Nota del diario español El País en que refiere algunas ideas sobre la popularidad que siempre tienen las teorías conspirativas.
No fue Lee Harvey Oswald
El filósofo alemán Karl Hepfer
plantea un estudio crítico del auge y popularidad de las versiones que
persiguen manipular la realidad
Todo el mundo sabe que los
atentados en Nueva York, el 11 de septiembre de 2001, fueron perpetrados por
los servicios secretos estadounidenses, pero resulta difícil averiguar quién es
ese “todo el mundo” y, más aún, a qué se denomina aquí “saber”. En un libro
publicado recientemente, el filósofo alemán Karl Hepfer se pregunta ambas cosas en
relación al auge de las teorías conspirativas en Europa, y responde que se
trata de “modelos de interpretación de la realidad simplificados”, intentos de
regresar a un estadio anterior de nuestra cultura en el que la realidad supuestamente
era sencilla de comprender, y los actores, buenos o malos. Así, el presidente
norteamericano John F. Kennedy (bueno) no habría sido asesinado por un
paranoico llamado Lee Harvey Oswald, sino en realidad por la mafia, por el
Gobierno cubano o por el vicepresidente Lyndon B. Johnson (malos), según las
versiones.
El libro de Hepfer, Teorías
conspirativas: Una crítica filosófica de la sinrazón (Transcript), presenta, sin embargo,
algunos problemas. Uno es que soslaya el hecho de que la nostalgia de un mundo
más “simple” de comprender y el consiguiente auge de las teorías conspirativas,
no son algo reciente. En el año 64, por ejemplo, un gran incendio en Roma fue
atribuido a los cristianos para justificar su persecución. En 1312, el rey
francés Felipe IV acusó de prácticas heréticas y sodomía a los templarios para
eximirse del pago de una importante deuda económica que había contraído con
ellos.
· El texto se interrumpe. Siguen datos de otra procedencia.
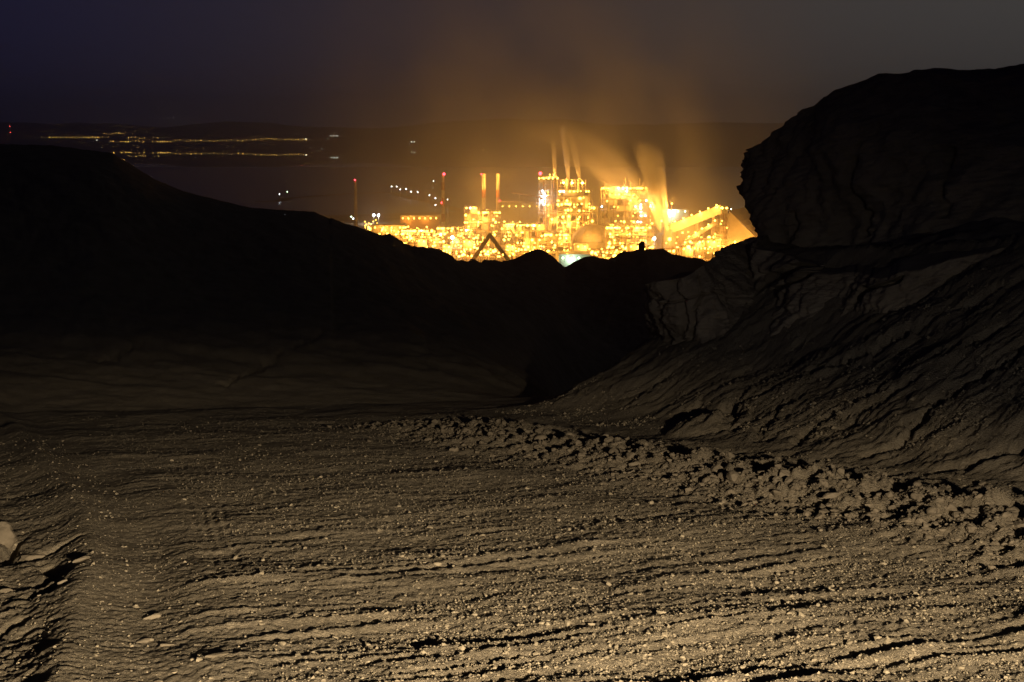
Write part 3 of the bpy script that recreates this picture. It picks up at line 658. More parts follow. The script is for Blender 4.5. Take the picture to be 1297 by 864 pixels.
def process_tower(name, label, X0, X1, Yt, D, dep, lamps, nx=4, floor=5.2, clad=.3, ves=4, group=None, white=0.0, every=5, seed=0, top_rows=1):
    rd = random.Random(seed); xc, wd, h = span(X0, X1, Yt, D); nf = max(2, int(h / floor)); fh = h / nf
    t = thing(name, label, 'process tower', (xc, D, GZ), group)
    cm = MB().box((0, 0, h / 2), (.55, .55, h)).mesh('column', M_STEEL)
    xs = [-wd / 2 + wd * i / (nx - 1) for i in range(nx)]; ys = [0, dep / 2, dep]
    for x in xs:
        for y in ys: inst('column', cm, t, (x, y, 0))
    dk = MB().box((0, dep / 2, 0), (wd - .6, dep - .6, .28)).mesh('deck', M_STEEL)
    rl = MB()
    for i in range(int(wd / 1.8) + 1): rl.box((-wd / 2 + 1.8 * i, -.35, .55), (.1, .1, 1.1))
    rl.box((0, -.35, 1.1), (wd, .12, .12)).box((0, -.35, .6), (wd, .1, .1)); rlm = rl.mesh('railing', M_STEEL)
    for f in range(1, nf + 1):
        inst('deck', dk, t, (0, 0, f * fh - .3)); inst('railing', rlm, t, (0, 0, f * fh - .15))
    bw = wd / (nx - 1)
    br = MB().beam((0, 0, .2), (bw, 0, fh - .5), .25, .25).mesh('brace', M_STEEL)
    pn = MB().box((bw / 2, 0, fh / 2), (bw - .7, .18, fh - .9)).mesh('wall_panel', M_CLAD)
    pd = MB().box((0, dep / 2, fh / 2), (.18, dep - .8, fh - .9)).mesh('side_panel', M_CLAD)
    for f in range(nf):
        for i in range(nx - 1):
            r = rd.random()
            if r < clad: inst('wall_panel', pn, t, (xs[i], rd.choice((.5, dep / 2 - .4, dep / 2 - .4)), f * fh))
            elif r < clad + .35: inst('brace', br, t, (xs[i], rd.choice((0, dep / 2)), f * fh))
        if rd.random() < .5: inst('side_panel', pd, t, (rd.choice((xs[0], xs[-1])), 0, f * fh))
        inst('wall_panel', pn, t, (xs[rd.randrange(nx - 1)], dep - .5, f * fh))
    for i in range(ves):
        r = rd.uniform(1.0, 2.3); vh = rd.uniform(1.2, 2.6) * fh; f = rd.randrange(0, nf - 1)
        vh = min(vh, h - f * fh)
        MB().lathe((0, 0, 0), [(r * .5, 0), (r, .6), (r, vh - .8), (r * .6, vh - .2), (.2, vh)], 14).build('vessel', M_CONC, t, (rd.uniform(xs[0] + r, xs[-1] - r), rd.uniform(1.6, 3), f * fh))
    for i in range(4):
        x = rd.uniform(xs[0], xs[-1]); MB().tube((x, -.9, rd.uniform(0, h * .4)), (x, -.9, rd.uniform(h * .6, h + 2)), .28, None, 8).build('pipe', M_RUST, t)
    for i in range(3):
        z = rd.uniform(.1, .9) * h; MB().tube((xs[0] - .5, -1.3, z), (xs[-1] + .5, -1.3, z), .25, None, 8).build('pipe', M_CONC, t)
    st = MB()
    for f in range(nf):
        a, b_ = (xs[-1] + .6, xs[-1] + 2.6) if f % 2 else (xs[-1] + 2.6, xs[-1] + .6)
        st.beam((a, 1, f * fh), (b_, 1, (f + 1) * fh), 1.0, .25)
    st.build('stair', M_STEEL, t)
    for i in range(int(lamps * 1.35)):
        f = rd.randrange(1, nf + 1) if rd.random() > .18 * top_rows else nf
        z = f * fh - rd.choice((.9, 1.4, -1.6)) if f < nf else f * fh - .9
        x = rd.uniform(xs[0], xs[-1]); y = rd.choice((-1.7, -1.7, -2.2, dep * .3))
        lit = (i % (every * 2) == 0)
        wh = rd.random() < white
        lamp(t, (x, y if not lit else -2.4, z), 'w' if wh else None, KW * 2 if lit else 0, (.9, .95, 1) if wh else SODIUM)
    return t, wd, h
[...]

Durante la Edad Media, se acusó a los judíos de beber la sangre de niños
cristianos y de envenenar las fuentes para desatar la peste. Más adelante casi
todo acontecimiento político de relevancia fue atribuido a una conspiración de
alguna índole. Así, la disolución de la orden jesuitica habría sido la
respuesta a un supuesto intento de asesinato de la reina de Inglaterra para
reinstaurar el catolicismo y convertir a un Habsburgo en rey de Estados Unidos;
detrás de la Revolución Francesa y el auge de los nacionalismos habrían estado
masones e Illuminati; y la derrota alemana en la I Guerra Mundial habría sido
producto una conspiración de socialdemócratas y judíos. También la Revolución
Rusa, la propagación del VIH-Sida y la crisis de los refugiados tendrían una
trama secreta. Para el historiador alemán Dieter Groh las teorías conspirativas
serían, en ese sentido, una “constante antropológica” a lo largo de la
Historia.
El otro problema del libro
de Hepfer es que sostiene que las teorías conspirativas serían un modelo
simplificado de interpretación de la realidad, un argumento que la complejidad
de ciertas teorías parece desmentir. Piénsese, por ejemplo, en las del
británico David Icke, quien afirma que el
mundo estaría siendo controlado por una alianza de judíos e Illuminati, los
cuales serían extraterrestres “reptiloides” dirigidos por la familia
Rothschild. Esta teoría no sólo es absurda —una afirmación que se enfrenta a la
popularidad de su autor y de los foros dedicados a su trabajo—, sino también
extremadamente complicada. ¿No es más sencillo pensar que son la desigualdad económica
y política y la concentración de poder los responsables de las catástrofes del
presente?
Naturalmente, la respuesta
es que no. Las teorías conspirativas proponen (a pesar de su complejidad) un
modelo de interpretación más simple y más atractivo de la realidad para ciertas
personas porque articulan procesos económicos, políticos y demográficos
simultáneos y de gran complejidad en un relato coherente.